Ore. senator faces tricky path to re-election

National Democrats have made it plain that one of their top targets in the 2008 Senate election will be Oregon Republican Sen. Gordon Smith, who’s been reaching out more to moderate voters of late.

But Smith could also face potential trouble within his own party at home.

There are rumors that Smith might draw a primary challenge from the party’s right wing.
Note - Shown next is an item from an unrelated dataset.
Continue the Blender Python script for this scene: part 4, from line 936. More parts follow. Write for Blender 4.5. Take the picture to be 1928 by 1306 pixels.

A national group that promotes fiscal conservatism is making noises about possibly bankrolling such an effort.

A GOP primary challenge could force Smith — who’s broken with President Bush and the Republican Party on Iraq and other issues — to veer more to the right, which could harm his chances in a state that’s trending more blue.

At the same time, though, Smith has established a track record of running successfully as a Blue State Republican — and he said he’s confident Oregon voters will once again endorse his brand of “less partisan posturing and more problem solving.”

“I don’t who or how many opponents I will have,” Smith said in an interview this past week. “But I am ready to run a competitive and winning campaign. I’d hate to be my opponent.”

Smith is the lone Republican to hold statewide office in Oregon, and the only Republican U.S. senator serving the West Coast states.

He believes that his stand against the war in Iraq, and his positions in favor of raising cigarette taxes for children’s health insurance and protecting gays from hate crimes reflect his willingness to cross party lines to “solve problems.”

“I wasn’t sent to Washington to be an ideologue,” he said.

Democrats say Smith is reinventing himself politically in time for the re-election. They are hoping they can carry the momentum of last year’s election — in which they re-elected Gov. Ted Kulongoski and recaptured the Oregon House from Republicans — into 2008 by knocking off Smith.

However, a recent opinion survey by Portland pollster Mike Riley indicates that Smith has almost equal support among Republicans and Democrats, with 57 percent of Republicans and 54 percent of Democrats giving him a favorable job performance rating.

Smith’s high ratings among Democratic voters have been giving heartburn to Democrats, who’ve been trying to find a big-name Democrat willing to take him on.

The Democratic Senatorial Campaign Committee recently commissioned a poll showing that Democratic U.S. Rep. Peter DeFazio would hold up well against Smith among Oregon voters.

DeFazio himself this past week said he’s now considering it bu that the national Democrats would have to step in with big-time help to raise the millions of dollars such a challenge would require.

Smith’s campaign this past week announced that it already has $2.75 million in campaign cash on hand, and the senator himself said he was confident he could raise $10 million for his re-election.

DeFazio said he believes Smith is vulnerable as a “flip-flopper.” He noted that Smith had voted to authorize the use of force in Iraq and supported President Bush’s Iraq policy until last December, when he spoke against it.

“What stripes is he wearing today? Is he the right-wing Bush backer, or the newly converted advocate for ending the war in Iraq?” the Democratic congressman said. “That’s a real vulnerability for me or somebody else to go after.”

While Smith’s stand against the Iraq war apparently has gained him support among moderate voters, it has alienated some in his Republican base of voters.

Keizer resident Tom Larimer said Smith has been “pandering to the left” by denouncing Bush’s Iraq policies and opposing oil drilling in an Alaska wildlife refuge.

“Without question, I would consider supporting another candidate. I’m hoping that he runs opposed” in the May 2008 Republican primary, Larimer said.

Smith could face opposition from the Club for Growth, a Washington, D.C.-based fiscal watchdog group that spent more than $1 million in 2006 to help defeat another prominent Republican moderate, Rhode Island Sen. Lincoln Chaffee.

David Keating, executive director of Club for Growth, said the group doesn’t think Smith has done enough to control federal spending.

For that reason, Keating said “it’s possible” the group might financially back a GOP challenger to Smith — although he notes that no such candidate has emerged yet.

Anti-tax activist Bill Sizemore, who was trounced when he ran against then-Democratic Gov. John Kitzhaber in 1998, said recently that he’s giving thought to possibly taking on Smith.

However, the head of Oregon’s leading anti-tax group said this past week he doubts that Sizemore or any other Republican will challenge Smith for the Republican senatorial nomination.

“It would be a suicide mission,” said Russ Walker, executive director of the Oregon chapter of FreedomWorks. “I just don’t see anybody who’s prepared to challenge Gordon Smith, or anybody who really wants to.”

Riley, the Portland pollster who recently did the survey on Smith’s job approval ratings, said the fact that 27 percent of Republicans had an unfavorable view of Smith shows that he has alienated some GOP voters with his comments on Iraq and other issues.

Still, Riley said he doubted that GOP voters in any appreciable numbers would abandon the party’s lone statewide officeholder.

“Even Republicans who might not be fully on board with Gordon might recognize that he is the only thing that stands between them and a West Coast that’s entirely Democratic” among U.S. senators, Riley said.